Instructors from the College of Social and Behavioral Sciences played a vital role in training 30 professionals who deal with child abuse in forensic interview techniques. The ChildFirst® Forensic Interview Protocol is taught as a part of the Child Advocacy Studies Certificate Program (CAST) at Wilmington University.
Held on the Dover campus, the training is a rigorous, week-long course that covers child development, memory and suggestibility, testifying in court, and legal issues to prepare professionals for interviewing children.
“You want to question children in a way that doesn’t further traumatize their abuse or neglect,” says Rosalie Morales, an adjunct instructor in the CAST program at WilmU and organizer of the event.

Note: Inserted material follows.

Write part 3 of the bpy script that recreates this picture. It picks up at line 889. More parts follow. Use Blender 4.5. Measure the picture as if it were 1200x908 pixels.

The course consists of lectures and discussion, reading assignments, review of electronically recorded interviews, skill-building exercises, and a practicum in which each participant conducts a mock forensic interview with an actor and participates in as many as 10 interviews as a peer reviewer. Each student must pass a written examination to earn a course certificate. Trainees included law enforcement professionals on the state, county, and municipal level from throughout Delaware, who frequently are the first responders in child abuse investigations.
“It’s a multi-disciplinary approach to training, everyone in the same room, hearing the same information,” says Attorney Susan Purcell, the CAST program coordinator.